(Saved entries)
****************
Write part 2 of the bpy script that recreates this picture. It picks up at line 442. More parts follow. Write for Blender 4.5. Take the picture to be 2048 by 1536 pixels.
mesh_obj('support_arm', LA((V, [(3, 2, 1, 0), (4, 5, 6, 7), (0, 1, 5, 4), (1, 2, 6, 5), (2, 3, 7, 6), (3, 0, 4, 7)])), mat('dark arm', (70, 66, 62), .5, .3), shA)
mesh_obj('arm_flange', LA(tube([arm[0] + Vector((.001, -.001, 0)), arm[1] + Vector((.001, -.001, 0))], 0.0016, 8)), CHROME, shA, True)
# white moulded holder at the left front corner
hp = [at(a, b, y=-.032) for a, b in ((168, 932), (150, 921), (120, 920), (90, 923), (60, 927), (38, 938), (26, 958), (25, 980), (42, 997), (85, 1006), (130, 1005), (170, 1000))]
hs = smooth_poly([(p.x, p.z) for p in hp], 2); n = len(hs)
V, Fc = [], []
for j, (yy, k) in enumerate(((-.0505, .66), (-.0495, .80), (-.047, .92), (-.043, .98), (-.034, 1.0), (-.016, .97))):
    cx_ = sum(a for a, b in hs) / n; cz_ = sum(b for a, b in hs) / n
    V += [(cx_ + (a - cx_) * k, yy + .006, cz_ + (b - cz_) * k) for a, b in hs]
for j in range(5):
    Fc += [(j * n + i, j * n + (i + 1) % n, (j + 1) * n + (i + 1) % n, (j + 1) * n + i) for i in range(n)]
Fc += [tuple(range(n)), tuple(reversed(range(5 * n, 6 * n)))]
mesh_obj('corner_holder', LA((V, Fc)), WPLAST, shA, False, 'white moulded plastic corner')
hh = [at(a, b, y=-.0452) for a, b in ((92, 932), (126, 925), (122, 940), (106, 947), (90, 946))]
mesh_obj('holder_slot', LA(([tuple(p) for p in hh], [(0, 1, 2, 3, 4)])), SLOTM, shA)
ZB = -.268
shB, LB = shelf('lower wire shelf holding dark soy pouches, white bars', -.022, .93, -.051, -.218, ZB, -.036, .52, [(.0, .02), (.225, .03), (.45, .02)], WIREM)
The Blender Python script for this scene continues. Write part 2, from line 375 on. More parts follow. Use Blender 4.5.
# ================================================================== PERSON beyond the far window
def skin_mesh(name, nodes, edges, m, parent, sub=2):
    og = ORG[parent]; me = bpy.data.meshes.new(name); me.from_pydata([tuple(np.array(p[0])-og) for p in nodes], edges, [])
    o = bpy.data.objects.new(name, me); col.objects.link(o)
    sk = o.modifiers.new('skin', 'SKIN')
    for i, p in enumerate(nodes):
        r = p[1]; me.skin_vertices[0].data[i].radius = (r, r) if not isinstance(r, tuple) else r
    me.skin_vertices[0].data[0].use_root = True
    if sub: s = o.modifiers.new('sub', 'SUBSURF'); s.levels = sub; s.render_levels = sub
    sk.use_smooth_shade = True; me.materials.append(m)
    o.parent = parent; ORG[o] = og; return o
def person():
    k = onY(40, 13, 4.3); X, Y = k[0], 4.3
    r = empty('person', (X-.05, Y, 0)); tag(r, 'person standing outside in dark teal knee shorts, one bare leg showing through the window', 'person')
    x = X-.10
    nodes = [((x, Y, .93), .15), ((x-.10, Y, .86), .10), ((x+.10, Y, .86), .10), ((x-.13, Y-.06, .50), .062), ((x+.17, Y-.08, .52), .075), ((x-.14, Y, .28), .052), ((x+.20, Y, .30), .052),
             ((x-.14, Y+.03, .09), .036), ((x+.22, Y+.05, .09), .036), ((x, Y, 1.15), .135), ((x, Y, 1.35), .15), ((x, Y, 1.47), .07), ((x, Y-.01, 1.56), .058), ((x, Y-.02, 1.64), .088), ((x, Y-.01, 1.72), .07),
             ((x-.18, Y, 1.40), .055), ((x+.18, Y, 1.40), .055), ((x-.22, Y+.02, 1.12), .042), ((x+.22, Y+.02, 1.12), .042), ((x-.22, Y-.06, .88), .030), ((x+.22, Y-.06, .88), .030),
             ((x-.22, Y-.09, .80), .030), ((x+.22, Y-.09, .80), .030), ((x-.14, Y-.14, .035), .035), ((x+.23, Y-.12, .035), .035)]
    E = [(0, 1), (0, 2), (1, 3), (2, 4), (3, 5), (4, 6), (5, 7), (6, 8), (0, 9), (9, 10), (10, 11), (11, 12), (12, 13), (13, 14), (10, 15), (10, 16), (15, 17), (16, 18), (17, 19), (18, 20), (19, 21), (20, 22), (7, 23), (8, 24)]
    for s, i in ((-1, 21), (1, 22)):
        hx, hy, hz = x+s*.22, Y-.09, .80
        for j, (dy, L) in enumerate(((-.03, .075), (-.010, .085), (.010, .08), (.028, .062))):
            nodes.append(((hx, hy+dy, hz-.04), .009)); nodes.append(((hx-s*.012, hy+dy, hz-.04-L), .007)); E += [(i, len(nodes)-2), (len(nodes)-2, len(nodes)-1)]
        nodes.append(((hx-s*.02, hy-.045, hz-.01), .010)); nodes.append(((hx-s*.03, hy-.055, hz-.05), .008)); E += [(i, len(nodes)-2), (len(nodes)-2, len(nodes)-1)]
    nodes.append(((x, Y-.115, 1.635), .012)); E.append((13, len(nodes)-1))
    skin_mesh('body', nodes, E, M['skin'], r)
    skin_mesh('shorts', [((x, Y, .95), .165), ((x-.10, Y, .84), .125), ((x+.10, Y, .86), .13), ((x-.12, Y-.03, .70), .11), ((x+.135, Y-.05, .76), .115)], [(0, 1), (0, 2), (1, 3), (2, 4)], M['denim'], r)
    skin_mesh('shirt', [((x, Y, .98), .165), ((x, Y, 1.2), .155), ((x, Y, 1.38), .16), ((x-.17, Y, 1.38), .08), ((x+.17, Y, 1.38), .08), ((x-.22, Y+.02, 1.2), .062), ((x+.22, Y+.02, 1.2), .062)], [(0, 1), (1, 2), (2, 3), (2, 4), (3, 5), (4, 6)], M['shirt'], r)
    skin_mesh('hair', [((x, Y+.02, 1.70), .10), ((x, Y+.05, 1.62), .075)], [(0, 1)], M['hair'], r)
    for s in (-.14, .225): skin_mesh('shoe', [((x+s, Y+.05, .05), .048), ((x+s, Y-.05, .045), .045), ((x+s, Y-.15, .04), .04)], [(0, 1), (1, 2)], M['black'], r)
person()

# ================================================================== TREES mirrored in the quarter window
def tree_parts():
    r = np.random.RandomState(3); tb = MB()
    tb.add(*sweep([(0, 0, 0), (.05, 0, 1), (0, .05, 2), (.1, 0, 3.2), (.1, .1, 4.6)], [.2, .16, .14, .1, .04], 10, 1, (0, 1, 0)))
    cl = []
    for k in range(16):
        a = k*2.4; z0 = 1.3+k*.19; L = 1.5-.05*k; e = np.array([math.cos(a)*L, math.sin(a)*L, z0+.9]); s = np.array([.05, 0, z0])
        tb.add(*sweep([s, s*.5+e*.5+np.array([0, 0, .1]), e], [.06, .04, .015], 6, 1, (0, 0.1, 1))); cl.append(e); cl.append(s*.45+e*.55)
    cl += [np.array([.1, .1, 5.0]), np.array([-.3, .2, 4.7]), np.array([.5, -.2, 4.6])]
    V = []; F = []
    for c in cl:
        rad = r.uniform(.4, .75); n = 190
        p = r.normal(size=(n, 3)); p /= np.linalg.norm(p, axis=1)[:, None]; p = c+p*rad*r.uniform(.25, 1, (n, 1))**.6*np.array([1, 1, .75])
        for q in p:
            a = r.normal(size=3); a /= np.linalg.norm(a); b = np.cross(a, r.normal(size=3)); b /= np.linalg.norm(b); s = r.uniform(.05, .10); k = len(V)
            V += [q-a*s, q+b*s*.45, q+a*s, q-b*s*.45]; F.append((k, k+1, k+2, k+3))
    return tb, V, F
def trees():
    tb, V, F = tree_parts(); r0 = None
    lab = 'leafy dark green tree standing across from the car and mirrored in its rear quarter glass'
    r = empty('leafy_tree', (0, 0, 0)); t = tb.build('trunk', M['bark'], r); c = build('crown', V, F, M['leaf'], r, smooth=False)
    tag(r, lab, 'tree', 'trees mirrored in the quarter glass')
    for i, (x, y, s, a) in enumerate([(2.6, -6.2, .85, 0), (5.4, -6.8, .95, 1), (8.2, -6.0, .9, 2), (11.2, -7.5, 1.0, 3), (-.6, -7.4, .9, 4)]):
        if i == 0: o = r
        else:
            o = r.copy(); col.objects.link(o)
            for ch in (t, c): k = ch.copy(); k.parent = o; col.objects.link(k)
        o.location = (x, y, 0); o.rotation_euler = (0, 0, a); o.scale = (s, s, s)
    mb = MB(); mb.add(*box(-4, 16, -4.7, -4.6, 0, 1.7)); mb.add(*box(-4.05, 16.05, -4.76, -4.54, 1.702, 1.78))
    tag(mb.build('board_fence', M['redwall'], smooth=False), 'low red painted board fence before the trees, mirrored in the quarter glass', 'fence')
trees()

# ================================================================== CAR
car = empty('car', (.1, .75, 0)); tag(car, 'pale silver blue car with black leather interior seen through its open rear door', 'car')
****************
- REQUIRED TASK: Output, please, only the lines running from the start of the entries through the line that contains "shB, LB = shelf('lower", including both of those lines.

- COMPLETE RESPONSE:
Write part 2 of the bpy script that recreates this picture. It picks up at line 442. More parts follow. Write for Blender 4.5. Take the picture to be 2048 by 1536 pixels.
mesh_obj('support_arm', LA((V, [(3, 2, 1, 0), (4, 5, 6, 7), (0, 1, 5, 4), (1, 2, 6, 5), (2, 3, 7, 6), (3, 0, 4, 7)])), mat('dark arm', (70, 66, 62), .5, .3), shA)
mesh_obj('arm_flange', LA(tube([arm[0] + Vector((.001, -.001, 0)), arm[1] + Vector((.001, -.001, 0))], 0.0016, 8)), CHROME, shA, True)
# white moulded holder at the left front corner
hp = [at(a, b, y=-.032) for a, b in ((168, 932), (150, 921), (120, 920), (90, 923), (60, 927), (38, 938), (26, 958), (25, 980), (42, 997), (85, 1006), (130, 1005), (170, 1000))]
hs = smooth_poly([(p.x, p.z) for p in hp], 2); n = len(hs)
V, Fc = [], []
for j, (yy, k) in enumerate(((-.0505, .66), (-.0495, .80), (-.047, .92), (-.043, .98), (-.034, 1.0), (-.016, .97))):
    cx_ = sum(a for a, b in hs) / n; cz_ = sum(b for a, b in hs) / n
    V += [(cx_ + (a - cx_) * k, yy + .006, cz_ + (b - cz_) * k) for a, b in hs]
for j in range(5):
    Fc += [(j * n + i, j * n + (i + 1) % n, (j + 1) * n + (i + 1) % n, (j + 1) * n + i) for i in range(n)]
Fc += [tuple(range(n)), tuple(reversed(range(5 * n, 6 * n)))]
mesh_obj('corner_holder', LA((V, Fc)), WPLAST, shA, False, 'white moulded plastic corner')
hh = [at(a, b, y=-.0452) for a, b in ((92, 932), (126, 925), (122, 940), (106, 947), (90, 946))]
mesh_obj('holder_slot', LA(([tuple(p) for p in hh], [(0, 1, 2, 3, 4)])), SLOTM, shA)
ZB = -.268
shB, LB = shelf('lower wire shelf holding dark soy pouches, white bars', -.022, .93, -.051, -.218, ZB, -.036, .52, [(.0, .02), (.225, .03), (.45, .02)], WIREM)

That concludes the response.